De kracht van de lach
In één van haar studies geeft Bakx aandacht aan de zogenaamde ‘Broaden-and-build theorie’. Dat is zoiets als de ‘kracht van de lach’. Grondlegger van dit gedachtegoed (het denken vanuit positieve emoties) is de Amerikaanse hoogleraar Barbara Fredrickson. Uit haar onderzoek en dat van anderen blijkt dat positieve emoties bijdragen aan het welbevinden, en zelfs fysieke veranderingen teweegbrengen. Die dragen ook positief bij aan de gezondheid. Haar theorie gaat over een set van positieve emoties, zoals plezier, interesse en tevredenheid. De kern ervan is dat dit soort positieve emoties zorgen voor het tijdelijk ‘verbreden’ (broaden) van de gedachten en acties.
Mensen die positieve emoties ervaren, staan (tijdelijk) meer open voor nieuwe ervaringen, voor leren en het aangaan van positieve contacten. In dit kader spreekt Fredrickson over ‘verbrede mindsets’ (build). Leerlingen die positieve emoties ervaren, kunnen beter leren en staan ook meer open voor perspectieven van anderen.
Als leerkracht zijn er meerdere manieren om hieraan te werken. Soms kan dat heel eenvoudig zijn. Het schenken van een vriendelijke glimlach is er al één, zo toonde Fredrickson aan. Een lach is méér dan een uitdrukking van iets positiefs of vriendelijks. Je trekt er aandacht mee. Een lach doet iets met de ander. Vriendelijk lachen roept intersubjectiviteit op. Dat houdt in dat er iets gedeeld wordt, dat je ‘samen iets hebt’ of iets gezamenlijks opbouwt. Je zou zelfs kunnen stellen, ook in het onderwijs: samen lachen, samen sterk! Kortom, zoiets eenvoudigs als een vriendelijke lach is in het onderwijs heel wezenlijk.

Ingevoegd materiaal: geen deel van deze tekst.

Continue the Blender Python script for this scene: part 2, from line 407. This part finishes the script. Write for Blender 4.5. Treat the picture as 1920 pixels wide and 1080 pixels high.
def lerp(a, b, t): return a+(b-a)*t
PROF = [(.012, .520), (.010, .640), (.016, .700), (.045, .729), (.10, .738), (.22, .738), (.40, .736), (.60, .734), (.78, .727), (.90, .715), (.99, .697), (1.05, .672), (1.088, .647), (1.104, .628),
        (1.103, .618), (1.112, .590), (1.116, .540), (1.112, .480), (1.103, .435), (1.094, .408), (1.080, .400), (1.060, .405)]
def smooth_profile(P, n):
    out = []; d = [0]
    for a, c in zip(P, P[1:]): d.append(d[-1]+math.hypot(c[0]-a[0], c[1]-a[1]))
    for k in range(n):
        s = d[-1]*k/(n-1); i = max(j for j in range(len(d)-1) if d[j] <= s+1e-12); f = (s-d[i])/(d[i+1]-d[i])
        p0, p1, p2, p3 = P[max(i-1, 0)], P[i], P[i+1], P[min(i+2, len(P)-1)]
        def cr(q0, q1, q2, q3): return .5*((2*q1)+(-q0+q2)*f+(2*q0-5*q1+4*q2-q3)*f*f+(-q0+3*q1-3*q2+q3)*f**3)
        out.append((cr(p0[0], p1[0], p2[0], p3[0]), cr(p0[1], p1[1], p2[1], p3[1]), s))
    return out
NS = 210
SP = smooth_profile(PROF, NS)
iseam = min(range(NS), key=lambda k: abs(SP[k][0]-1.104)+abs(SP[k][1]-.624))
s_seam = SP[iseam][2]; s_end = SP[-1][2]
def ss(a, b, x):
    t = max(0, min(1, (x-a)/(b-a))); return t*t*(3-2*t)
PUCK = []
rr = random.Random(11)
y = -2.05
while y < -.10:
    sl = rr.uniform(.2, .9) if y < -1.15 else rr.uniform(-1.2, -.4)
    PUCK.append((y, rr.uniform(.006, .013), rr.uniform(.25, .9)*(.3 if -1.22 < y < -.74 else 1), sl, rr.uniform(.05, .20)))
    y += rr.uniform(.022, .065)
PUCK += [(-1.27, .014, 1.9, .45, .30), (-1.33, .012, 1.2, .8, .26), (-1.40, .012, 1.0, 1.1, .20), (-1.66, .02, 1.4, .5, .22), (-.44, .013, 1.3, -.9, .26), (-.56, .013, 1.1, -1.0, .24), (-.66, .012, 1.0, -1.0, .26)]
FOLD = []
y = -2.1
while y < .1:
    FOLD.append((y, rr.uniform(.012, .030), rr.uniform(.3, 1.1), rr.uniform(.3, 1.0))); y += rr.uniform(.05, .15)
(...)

Bron: Bakx, A. (2015). De pedagogisch sensitieve leraar: werken aan brede opbrengsten. Bussum: Coutinho (pp. 153-154; samengevat, ES).
Tips voor leerkrachten
• Realiseer je hoe belangrijk het is dat leerlingen zich fijn én gezien voelen op school;
• Maak af en toe een grapje;
• Lach eens mee met de kinderen als ze ergens plezier om maken;
• Speel soms een spelletje tussendoor (als beloning voor goed werk);
• Doe niet geforceerd grappig (dat werkt niet; leerlingen hebben dat direct door).